Republican Rep. Brian Fitzpatrick, who represents a competitive suburban district in Pennsylvania, warned against “jumping to any conclusions.”

“We have evidence gathering, indictments, trial and conviction,” Fitzpatrick said. “So we have a system in place where we collect evidence, we hear from all witnesses and then we make a determination. I think that’s responsible.”

Investigation imminent

Conservative lawmakers have spent months vowing to ramp up oversight on immigration, eager to highlight how crossings have strained border communities since President Joe Biden took office.

Border agents recorded nearly 2.4 million encounters with migrants during fiscal 2022, the highest number on record, though some of the recorded encounters involve the same migrants making repeated attempts at crossing.

Rep.
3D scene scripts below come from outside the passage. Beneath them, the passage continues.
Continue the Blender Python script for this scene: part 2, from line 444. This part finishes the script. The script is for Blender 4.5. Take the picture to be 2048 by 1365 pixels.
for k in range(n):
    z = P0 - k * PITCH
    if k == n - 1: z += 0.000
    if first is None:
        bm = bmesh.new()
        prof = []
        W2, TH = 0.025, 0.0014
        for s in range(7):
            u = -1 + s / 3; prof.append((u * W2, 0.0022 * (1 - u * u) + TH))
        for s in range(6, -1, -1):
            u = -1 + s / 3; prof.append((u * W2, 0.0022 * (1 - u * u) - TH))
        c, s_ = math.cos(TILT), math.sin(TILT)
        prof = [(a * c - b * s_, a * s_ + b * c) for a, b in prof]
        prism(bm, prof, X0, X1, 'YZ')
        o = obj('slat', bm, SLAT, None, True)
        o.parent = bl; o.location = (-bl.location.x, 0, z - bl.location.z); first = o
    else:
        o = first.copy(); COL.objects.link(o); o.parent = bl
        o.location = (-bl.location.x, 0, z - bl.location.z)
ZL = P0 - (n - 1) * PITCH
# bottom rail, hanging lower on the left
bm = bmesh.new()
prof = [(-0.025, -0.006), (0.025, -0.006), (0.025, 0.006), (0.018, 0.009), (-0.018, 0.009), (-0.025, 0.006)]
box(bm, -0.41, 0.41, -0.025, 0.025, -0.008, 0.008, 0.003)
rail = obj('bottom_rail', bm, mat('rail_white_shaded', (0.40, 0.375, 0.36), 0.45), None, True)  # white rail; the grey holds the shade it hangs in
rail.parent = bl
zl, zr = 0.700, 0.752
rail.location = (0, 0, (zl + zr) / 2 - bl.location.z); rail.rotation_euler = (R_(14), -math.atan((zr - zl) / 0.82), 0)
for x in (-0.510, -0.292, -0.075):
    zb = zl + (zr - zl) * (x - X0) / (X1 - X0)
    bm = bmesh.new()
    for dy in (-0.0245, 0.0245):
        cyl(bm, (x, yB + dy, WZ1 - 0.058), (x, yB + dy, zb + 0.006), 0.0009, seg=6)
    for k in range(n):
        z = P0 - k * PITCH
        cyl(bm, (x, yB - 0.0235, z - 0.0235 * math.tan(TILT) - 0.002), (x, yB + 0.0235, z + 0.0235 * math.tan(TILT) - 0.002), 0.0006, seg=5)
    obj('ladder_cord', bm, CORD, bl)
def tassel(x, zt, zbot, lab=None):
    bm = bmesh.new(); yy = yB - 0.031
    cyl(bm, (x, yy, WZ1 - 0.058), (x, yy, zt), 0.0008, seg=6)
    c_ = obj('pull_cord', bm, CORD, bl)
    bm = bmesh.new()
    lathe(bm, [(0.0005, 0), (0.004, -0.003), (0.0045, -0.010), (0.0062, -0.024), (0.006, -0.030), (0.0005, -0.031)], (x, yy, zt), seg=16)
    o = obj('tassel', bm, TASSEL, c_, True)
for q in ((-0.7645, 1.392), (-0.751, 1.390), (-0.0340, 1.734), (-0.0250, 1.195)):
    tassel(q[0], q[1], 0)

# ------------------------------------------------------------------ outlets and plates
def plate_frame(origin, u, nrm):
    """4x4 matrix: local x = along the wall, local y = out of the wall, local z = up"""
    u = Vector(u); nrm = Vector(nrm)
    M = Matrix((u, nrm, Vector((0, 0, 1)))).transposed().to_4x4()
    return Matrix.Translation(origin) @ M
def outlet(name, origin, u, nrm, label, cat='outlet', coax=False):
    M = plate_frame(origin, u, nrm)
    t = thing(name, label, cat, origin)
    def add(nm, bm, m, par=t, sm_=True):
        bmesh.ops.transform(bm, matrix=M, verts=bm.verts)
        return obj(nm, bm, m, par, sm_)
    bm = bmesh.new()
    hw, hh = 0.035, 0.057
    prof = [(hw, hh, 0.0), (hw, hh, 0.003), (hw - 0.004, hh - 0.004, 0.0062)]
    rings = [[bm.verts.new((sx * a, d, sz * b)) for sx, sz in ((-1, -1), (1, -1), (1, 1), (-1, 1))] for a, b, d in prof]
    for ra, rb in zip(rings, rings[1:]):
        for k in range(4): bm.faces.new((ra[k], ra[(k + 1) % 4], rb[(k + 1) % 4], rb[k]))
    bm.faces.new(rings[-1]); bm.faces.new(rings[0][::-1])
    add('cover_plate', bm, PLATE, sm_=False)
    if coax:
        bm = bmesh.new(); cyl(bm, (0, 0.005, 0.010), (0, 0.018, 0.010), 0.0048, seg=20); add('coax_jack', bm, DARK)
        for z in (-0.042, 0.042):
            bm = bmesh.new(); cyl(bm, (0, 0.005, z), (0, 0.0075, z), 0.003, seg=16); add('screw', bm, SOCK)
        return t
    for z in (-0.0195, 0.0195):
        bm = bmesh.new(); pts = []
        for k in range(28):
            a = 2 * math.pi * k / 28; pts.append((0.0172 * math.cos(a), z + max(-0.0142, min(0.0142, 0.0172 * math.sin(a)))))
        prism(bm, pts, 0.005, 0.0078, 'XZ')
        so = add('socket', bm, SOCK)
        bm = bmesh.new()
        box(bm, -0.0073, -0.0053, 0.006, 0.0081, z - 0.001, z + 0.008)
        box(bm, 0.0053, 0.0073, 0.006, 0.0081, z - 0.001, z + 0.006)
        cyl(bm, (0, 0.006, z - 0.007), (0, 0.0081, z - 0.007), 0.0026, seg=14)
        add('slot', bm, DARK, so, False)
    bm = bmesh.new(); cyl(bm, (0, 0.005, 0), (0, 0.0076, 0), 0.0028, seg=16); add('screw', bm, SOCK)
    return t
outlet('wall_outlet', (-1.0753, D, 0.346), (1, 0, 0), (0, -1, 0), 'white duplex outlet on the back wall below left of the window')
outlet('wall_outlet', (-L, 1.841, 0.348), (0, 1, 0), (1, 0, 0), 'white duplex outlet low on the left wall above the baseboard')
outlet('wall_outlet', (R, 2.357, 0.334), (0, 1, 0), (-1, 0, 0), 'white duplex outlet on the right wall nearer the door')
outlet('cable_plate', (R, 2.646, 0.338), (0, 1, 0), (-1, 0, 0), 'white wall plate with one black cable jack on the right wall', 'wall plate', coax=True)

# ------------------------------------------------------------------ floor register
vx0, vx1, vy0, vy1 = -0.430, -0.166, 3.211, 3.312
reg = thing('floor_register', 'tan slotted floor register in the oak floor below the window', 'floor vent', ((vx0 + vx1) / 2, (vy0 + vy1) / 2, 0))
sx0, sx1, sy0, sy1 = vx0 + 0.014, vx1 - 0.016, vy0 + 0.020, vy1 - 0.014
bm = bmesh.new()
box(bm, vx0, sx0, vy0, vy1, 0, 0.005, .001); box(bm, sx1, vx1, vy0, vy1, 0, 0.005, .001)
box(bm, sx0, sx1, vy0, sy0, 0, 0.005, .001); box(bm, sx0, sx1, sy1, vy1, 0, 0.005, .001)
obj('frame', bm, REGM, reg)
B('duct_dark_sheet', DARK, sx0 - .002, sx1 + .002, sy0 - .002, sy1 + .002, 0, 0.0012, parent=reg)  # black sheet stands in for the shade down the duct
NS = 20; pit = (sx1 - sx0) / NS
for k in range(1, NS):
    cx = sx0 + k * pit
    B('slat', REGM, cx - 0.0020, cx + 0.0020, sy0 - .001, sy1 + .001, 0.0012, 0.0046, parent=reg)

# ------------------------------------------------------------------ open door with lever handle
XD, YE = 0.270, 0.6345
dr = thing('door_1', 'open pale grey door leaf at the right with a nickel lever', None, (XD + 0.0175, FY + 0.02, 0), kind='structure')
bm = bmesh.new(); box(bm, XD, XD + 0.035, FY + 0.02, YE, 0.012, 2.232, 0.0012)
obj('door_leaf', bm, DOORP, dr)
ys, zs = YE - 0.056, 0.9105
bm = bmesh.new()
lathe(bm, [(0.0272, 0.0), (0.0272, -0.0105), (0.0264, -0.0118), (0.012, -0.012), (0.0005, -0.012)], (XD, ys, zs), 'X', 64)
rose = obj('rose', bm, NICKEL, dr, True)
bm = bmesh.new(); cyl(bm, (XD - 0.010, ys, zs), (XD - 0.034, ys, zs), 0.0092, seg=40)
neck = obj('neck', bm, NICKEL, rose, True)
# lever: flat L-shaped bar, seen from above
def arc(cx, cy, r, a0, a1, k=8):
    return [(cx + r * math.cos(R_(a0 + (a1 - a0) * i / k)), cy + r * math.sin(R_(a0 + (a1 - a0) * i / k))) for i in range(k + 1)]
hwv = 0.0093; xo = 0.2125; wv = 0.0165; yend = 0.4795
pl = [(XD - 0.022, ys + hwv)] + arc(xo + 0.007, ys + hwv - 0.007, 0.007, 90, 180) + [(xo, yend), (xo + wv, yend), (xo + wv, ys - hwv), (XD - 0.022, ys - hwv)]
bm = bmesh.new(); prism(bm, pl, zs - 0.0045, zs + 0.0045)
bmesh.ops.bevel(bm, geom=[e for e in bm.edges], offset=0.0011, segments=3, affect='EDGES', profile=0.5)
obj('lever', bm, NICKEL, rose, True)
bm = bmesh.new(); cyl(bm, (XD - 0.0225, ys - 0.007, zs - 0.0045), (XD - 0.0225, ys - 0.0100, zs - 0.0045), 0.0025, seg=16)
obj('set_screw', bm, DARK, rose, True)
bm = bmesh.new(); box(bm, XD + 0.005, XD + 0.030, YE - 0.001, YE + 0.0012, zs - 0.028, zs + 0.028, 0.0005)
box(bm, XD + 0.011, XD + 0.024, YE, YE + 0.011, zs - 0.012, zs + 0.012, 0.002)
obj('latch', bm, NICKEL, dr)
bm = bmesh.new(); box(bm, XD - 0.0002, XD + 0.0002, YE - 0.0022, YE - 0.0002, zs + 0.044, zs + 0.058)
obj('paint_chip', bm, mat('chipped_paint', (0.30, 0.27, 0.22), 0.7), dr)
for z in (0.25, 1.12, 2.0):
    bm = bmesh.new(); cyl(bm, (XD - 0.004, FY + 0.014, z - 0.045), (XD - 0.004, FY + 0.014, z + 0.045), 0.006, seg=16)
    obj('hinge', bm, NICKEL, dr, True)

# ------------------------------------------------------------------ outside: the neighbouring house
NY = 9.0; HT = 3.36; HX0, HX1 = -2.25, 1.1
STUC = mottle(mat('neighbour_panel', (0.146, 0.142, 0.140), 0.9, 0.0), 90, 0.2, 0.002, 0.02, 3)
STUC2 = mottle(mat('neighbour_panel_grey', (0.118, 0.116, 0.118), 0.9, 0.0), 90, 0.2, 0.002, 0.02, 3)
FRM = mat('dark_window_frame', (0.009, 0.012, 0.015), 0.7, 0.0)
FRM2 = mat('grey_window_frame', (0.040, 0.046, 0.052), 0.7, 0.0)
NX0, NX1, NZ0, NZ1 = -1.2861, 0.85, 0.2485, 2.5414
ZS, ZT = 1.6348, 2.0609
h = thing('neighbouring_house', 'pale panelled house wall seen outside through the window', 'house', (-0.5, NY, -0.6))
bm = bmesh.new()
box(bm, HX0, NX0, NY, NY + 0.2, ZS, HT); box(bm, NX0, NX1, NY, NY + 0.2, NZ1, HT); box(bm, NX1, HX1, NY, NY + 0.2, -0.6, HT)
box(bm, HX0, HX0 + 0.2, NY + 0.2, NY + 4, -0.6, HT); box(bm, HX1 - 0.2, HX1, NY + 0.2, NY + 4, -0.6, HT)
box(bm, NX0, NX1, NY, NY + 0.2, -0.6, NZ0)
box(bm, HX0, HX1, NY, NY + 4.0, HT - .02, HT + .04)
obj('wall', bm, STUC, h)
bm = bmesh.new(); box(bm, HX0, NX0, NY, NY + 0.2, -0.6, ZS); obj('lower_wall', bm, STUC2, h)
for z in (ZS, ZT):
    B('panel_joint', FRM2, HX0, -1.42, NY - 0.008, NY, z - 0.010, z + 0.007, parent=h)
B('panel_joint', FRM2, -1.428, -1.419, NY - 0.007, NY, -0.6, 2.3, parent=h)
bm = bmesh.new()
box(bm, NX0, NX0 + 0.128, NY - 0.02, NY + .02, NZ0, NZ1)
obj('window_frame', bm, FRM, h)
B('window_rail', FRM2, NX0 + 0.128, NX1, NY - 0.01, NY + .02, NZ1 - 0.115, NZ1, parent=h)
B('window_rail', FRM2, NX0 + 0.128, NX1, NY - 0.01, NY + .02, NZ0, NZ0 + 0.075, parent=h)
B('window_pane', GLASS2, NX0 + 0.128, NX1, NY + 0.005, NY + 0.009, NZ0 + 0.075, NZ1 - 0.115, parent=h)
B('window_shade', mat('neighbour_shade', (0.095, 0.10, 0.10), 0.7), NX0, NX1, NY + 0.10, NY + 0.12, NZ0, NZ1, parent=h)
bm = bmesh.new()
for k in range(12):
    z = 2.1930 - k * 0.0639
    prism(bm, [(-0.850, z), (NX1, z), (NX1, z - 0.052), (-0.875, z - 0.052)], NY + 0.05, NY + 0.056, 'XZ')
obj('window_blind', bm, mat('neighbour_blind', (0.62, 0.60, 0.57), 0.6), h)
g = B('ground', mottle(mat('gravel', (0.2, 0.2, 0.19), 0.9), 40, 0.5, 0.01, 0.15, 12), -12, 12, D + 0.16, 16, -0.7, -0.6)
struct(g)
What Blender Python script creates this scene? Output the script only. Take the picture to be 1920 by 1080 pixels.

Brian Babin, R-Texas, said “most people” in the caucus are on board with an impeachment investigation.

“I think we have a number of people in the conference — far greater than those that would be against it — would like to see something like that happen,” he said. “It’s national security.”

Rep. María Elvira Salazar, R-Fla., who has historically been more open to immigration legislation than other members of her conference, also signaled willingness to investigate Mayorkas.

“I haven’t been privy or been included in any of those negotiations or conversations, but what we need is better service at the border,” she said. “I need to review the evidence, but he’s done a very bad job.”